■ DATA SHOWN

* start *

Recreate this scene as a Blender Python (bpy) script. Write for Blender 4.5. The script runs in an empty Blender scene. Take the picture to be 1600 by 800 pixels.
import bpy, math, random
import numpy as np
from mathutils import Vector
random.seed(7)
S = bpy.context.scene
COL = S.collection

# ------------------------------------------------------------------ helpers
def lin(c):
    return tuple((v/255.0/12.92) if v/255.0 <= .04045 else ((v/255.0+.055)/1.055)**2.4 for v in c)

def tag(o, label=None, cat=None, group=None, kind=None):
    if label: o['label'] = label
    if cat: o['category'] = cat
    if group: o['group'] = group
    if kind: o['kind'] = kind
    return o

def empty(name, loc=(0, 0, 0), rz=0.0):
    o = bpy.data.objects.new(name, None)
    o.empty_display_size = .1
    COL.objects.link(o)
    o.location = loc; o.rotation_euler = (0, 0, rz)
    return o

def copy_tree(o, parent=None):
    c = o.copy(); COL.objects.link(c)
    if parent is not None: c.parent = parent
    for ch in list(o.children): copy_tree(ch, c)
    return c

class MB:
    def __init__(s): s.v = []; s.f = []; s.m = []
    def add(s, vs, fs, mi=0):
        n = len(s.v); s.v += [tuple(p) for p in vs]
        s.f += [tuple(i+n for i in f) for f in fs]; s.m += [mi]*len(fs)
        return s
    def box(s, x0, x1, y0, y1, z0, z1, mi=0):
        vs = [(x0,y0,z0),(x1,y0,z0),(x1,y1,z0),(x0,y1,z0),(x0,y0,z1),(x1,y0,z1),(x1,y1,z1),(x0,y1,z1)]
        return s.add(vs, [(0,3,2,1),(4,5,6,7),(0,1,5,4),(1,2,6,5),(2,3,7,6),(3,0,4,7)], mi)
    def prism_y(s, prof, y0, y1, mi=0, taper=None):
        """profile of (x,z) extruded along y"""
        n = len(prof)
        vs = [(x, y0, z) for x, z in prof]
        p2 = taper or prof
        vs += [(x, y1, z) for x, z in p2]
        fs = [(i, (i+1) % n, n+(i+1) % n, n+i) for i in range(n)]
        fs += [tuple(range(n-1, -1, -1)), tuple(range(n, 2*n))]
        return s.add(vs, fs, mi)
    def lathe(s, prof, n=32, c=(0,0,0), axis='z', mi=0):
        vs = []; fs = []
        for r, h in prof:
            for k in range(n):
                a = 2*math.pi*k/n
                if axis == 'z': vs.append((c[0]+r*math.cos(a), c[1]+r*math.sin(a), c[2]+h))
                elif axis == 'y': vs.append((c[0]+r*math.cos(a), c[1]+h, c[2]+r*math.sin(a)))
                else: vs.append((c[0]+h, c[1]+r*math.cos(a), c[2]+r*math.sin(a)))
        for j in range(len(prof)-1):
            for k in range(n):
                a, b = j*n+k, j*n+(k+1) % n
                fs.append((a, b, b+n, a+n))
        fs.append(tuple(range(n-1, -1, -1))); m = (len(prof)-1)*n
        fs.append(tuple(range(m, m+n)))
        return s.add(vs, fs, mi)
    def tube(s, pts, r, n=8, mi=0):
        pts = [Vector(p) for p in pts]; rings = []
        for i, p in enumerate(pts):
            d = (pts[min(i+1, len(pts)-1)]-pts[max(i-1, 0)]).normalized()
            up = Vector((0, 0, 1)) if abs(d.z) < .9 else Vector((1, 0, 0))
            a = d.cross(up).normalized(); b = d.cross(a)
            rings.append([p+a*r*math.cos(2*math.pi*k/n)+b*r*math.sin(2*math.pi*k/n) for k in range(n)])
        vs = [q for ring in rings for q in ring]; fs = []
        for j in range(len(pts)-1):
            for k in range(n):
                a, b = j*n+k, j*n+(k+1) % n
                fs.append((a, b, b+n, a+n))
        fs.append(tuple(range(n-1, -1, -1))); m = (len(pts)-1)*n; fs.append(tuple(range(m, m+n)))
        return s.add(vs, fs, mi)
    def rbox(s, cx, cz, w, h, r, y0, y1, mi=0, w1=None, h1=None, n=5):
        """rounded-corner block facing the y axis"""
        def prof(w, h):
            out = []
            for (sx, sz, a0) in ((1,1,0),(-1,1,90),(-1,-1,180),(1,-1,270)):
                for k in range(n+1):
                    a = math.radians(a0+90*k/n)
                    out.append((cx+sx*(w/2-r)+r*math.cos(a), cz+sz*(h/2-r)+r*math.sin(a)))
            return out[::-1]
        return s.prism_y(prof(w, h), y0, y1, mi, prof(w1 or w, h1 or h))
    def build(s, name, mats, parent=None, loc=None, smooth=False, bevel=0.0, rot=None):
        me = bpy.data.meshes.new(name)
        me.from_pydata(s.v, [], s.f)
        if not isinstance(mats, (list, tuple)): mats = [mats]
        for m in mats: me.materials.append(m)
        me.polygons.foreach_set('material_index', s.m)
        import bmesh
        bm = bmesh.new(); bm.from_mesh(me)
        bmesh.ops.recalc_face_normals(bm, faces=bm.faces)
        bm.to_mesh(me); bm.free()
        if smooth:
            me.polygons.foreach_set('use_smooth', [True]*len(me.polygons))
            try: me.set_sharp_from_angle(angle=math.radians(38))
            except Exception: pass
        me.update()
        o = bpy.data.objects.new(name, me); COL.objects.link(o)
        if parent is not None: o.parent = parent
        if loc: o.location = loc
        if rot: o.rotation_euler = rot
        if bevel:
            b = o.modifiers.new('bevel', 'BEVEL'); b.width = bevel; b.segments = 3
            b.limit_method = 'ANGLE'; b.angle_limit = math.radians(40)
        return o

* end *

Please print exactly what appears from the first line of the data through the line with "COL = S.collection", including both of those lines and nothing past them.

Recreate this scene as a Blender Python (bpy) script. Write for Blender 4.5. The script runs in an empty Blender scene. Take the picture to be 1600 by 800 pixels.
import bpy, math, random
import numpy as np
from mathutils import Vector
random.seed(7)
S = bpy.context.scene
COL = S.collection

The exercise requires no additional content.